►
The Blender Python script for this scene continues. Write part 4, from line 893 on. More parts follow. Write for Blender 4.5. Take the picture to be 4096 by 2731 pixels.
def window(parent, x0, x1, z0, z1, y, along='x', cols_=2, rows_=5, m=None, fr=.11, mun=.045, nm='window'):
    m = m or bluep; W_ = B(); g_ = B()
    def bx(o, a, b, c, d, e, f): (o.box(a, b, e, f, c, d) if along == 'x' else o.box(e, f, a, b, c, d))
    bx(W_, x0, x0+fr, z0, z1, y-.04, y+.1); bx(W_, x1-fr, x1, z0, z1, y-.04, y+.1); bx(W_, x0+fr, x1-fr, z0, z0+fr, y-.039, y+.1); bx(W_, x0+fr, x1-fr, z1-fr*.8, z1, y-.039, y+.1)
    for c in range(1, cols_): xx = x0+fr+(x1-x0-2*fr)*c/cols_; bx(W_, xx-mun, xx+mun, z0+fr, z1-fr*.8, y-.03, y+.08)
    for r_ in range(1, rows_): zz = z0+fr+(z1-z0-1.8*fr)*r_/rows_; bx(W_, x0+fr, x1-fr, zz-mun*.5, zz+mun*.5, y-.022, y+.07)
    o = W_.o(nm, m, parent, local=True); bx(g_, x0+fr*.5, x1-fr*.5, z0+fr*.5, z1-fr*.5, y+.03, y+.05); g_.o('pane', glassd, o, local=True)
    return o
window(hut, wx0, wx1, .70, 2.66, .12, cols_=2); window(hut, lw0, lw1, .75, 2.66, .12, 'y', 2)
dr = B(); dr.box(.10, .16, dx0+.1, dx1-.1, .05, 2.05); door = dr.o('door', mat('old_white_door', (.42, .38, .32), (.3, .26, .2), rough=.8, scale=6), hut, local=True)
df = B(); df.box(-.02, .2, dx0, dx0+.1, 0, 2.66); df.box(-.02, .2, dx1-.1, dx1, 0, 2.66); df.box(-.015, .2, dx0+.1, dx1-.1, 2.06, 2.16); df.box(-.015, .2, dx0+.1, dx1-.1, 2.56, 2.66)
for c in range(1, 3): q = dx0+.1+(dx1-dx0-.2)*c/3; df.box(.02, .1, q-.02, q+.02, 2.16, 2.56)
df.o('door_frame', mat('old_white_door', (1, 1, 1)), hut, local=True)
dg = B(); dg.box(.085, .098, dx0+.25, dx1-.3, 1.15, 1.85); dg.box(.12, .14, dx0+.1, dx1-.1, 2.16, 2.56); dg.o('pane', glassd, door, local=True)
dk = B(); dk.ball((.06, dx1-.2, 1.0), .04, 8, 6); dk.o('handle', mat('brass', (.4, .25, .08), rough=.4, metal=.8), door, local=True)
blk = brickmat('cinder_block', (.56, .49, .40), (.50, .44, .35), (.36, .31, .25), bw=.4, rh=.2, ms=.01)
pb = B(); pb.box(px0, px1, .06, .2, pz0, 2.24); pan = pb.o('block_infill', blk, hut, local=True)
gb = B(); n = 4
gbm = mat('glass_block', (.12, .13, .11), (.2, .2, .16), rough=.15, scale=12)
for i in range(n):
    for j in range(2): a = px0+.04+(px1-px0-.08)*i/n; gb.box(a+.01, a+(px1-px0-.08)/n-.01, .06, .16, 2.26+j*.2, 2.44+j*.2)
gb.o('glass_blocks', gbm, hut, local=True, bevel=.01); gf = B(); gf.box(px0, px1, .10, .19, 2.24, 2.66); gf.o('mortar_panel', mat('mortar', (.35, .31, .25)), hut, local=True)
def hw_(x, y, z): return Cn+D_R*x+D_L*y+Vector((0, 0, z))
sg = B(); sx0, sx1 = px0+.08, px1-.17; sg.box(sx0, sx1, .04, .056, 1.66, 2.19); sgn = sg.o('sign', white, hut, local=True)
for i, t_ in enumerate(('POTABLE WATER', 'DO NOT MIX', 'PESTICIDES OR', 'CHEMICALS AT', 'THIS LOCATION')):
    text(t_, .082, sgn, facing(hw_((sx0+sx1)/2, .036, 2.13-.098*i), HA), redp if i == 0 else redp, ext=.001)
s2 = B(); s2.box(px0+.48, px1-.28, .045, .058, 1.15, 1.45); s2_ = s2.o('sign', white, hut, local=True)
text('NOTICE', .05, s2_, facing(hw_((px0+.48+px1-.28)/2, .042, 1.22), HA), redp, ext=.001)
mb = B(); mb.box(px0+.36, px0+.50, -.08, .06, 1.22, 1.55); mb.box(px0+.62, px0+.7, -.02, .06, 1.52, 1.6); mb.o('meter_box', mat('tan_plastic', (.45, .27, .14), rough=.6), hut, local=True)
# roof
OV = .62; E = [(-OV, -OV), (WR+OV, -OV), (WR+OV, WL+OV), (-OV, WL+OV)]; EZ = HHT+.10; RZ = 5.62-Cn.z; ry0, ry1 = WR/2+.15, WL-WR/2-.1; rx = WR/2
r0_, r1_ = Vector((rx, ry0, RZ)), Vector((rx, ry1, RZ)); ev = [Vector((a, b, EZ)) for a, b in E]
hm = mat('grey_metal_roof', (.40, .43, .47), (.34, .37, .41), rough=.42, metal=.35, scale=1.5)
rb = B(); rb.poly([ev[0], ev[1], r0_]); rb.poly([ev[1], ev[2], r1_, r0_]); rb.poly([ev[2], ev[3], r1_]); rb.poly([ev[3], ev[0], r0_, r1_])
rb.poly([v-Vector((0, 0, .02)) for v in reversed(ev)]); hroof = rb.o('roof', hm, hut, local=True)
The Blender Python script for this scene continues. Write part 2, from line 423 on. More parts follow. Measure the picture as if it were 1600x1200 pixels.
◄
* **Objective**: Extract all of the data shown above and repeat it verbatim.

* **Answer to this task**:
The Blender Python script for this scene continues. Write part 4, from line 893 on. More parts follow. Write for Blender 4.5. Take the picture to be 4096 by 2731 pixels.
def window(parent, x0, x1, z0, z1, y, along='x', cols_=2, rows_=5, m=None, fr=.11, mun=.045, nm='window'):
    m = m or bluep; W_ = B(); g_ = B()
    def bx(o, a, b, c, d, e, f): (o.box(a, b, e, f, c, d) if along == 'x' else o.box(e, f, a, b, c, d))
    bx(W_, x0, x0+fr, z0, z1, y-.04, y+.1); bx(W_, x1-fr, x1, z0, z1, y-.04, y+.1); bx(W_, x0+fr, x1-fr, z0, z0+fr, y-.039, y+.1); bx(W_, x0+fr, x1-fr, z1-fr*.8, z1, y-.039, y+.1)
    for c in range(1, cols_): xx = x0+fr+(x1-x0-2*fr)*c/cols_; bx(W_, xx-mun, xx+mun, z0+fr, z1-fr*.8, y-.03, y+.08)
    for r_ in range(1, rows_): zz = z0+fr+(z1-z0-1.8*fr)*r_/rows_; bx(W_, x0+fr, x1-fr, zz-mun*.5, zz+mun*.5, y-.022, y+.07)
    o = W_.o(nm, m, parent, local=True); bx(g_, x0+fr*.5, x1-fr*.5, z0+fr*.5, z1-fr*.5, y+.03, y+.05); g_.o('pane', glassd, o, local=True)
    return o
window(hut, wx0, wx1, .70, 2.66, .12, cols_=2); window(hut, lw0, lw1, .75, 2.66, .12, 'y', 2)
dr = B(); dr.box(.10, .16, dx0+.1, dx1-.1, .05, 2.05); door = dr.o('door', mat('old_white_door', (.42, .38, .32), (.3, .26, .2), rough=.8, scale=6), hut, local=True)
df = B(); df.box(-.02, .2, dx0, dx0+.1, 0, 2.66); df.box(-.02, .2, dx1-.1, dx1, 0, 2.66); df.box(-.015, .2, dx0+.1, dx1-.1, 2.06, 2.16); df.box(-.015, .2, dx0+.1, dx1-.1, 2.56, 2.66)
for c in range(1, 3): q = dx0+.1+(dx1-dx0-.2)*c/3; df.box(.02, .1, q-.02, q+.02, 2.16, 2.56)
df.o('door_frame', mat('old_white_door', (1, 1, 1)), hut, local=True)
dg = B(); dg.box(.085, .098, dx0+.25, dx1-.3, 1.15, 1.85); dg.box(.12, .14, dx0+.1, dx1-.1, 2.16, 2.56); dg.o('pane', glassd, door, local=True)
dk = B(); dk.ball((.06, dx1-.2, 1.0), .04, 8, 6); dk.o('handle', mat('brass', (.4, .25, .08), rough=.4, metal=.8), door, local=True)
blk = brickmat('cinder_block', (.56, .49, .40), (.50, .44, .35), (.36, .31, .25), bw=.4, rh=.2, ms=.01)
pb = B(); pb.box(px0, px1, .06, .2, pz0, 2.24); pan = pb.o('block_infill', blk, hut, local=True)
gb = B(); n = 4
gbm = mat('glass_block', (.12, .13, .11), (.2, .2, .16), rough=.15, scale=12)
for i in range(n):
    for j in range(2): a = px0+.04+(px1-px0-.08)*i/n; gb.box(a+.01, a+(px1-px0-.08)/n-.01, .06, .16, 2.26+j*.2, 2.44+j*.2)
gb.o('glass_blocks', gbm, hut, local=True, bevel=.01); gf = B(); gf.box(px0, px1, .10, .19, 2.24, 2.66); gf.o('mortar_panel', mat('mortar', (.35, .31, .25)), hut, local=True)
def hw_(x, y, z): return Cn+D_R*x+D_L*y+Vector((0, 0, z))
sg = B(); sx0, sx1 = px0+.08, px1-.17; sg.box(sx0, sx1, .04, .056, 1.66, 2.19); sgn = sg.o('sign', white, hut, local=True)
for i, t_ in enumerate(('POTABLE WATER', 'DO NOT MIX', 'PESTICIDES OR', 'CHEMICALS AT', 'THIS LOCATION')):
    text(t_, .082, sgn, facing(hw_((sx0+sx1)/2, .036, 2.13-.098*i), HA), redp if i == 0 else redp, ext=.001)
s2 = B(); s2.box(px0+.48, px1-.28, .045, .058, 1.15, 1.45); s2_ = s2.o('sign', white, hut, local=True)
text('NOTICE', .05, s2_, facing(hw_((px0+.48+px1-.28)/2, .042, 1.22), HA), redp, ext=.001)
mb = B(); mb.box(px0+.36, px0+.50, -.08, .06, 1.22, 1.55); mb.box(px0+.62, px0+.7, -.02, .06, 1.52, 1.6); mb.o('meter_box', mat('tan_plastic', (.45, .27, .14), rough=.6), hut, local=True)
# roof
OV = .62; E = [(-OV, -OV), (WR+OV, -OV), (WR+OV, WL+OV), (-OV, WL+OV)]; EZ = HHT+.10; RZ = 5.62-Cn.z; ry0, ry1 = WR/2+.15, WL-WR/2-.1; rx = WR/2
r0_, r1_ = Vector((rx, ry0, RZ)), Vector((rx, ry1, RZ)); ev = [Vector((a, b, EZ)) for a, b in E]
hm = mat('grey_metal_roof', (.40, .43, .47), (.34, .37, .41), rough=.42, metal=.35, scale=1.5)
rb = B(); rb.poly([ev[0], ev[1], r0_]); rb.poly([ev[1], ev[2], r1_, r0_]); rb.poly([ev[2], ev[3], r1_]); rb.poly([ev[3], ev[0], r0_, r1_])
rb.poly([v-Vector((0, 0, .02)) for v in reversed(ev)]); hroof = rb.o('roof', hm, hut, local=True)
The Blender Python script for this scene continues. Write part 2, from line 423 on. More parts follow. Measure the picture as if it were 1600x1200 pixels.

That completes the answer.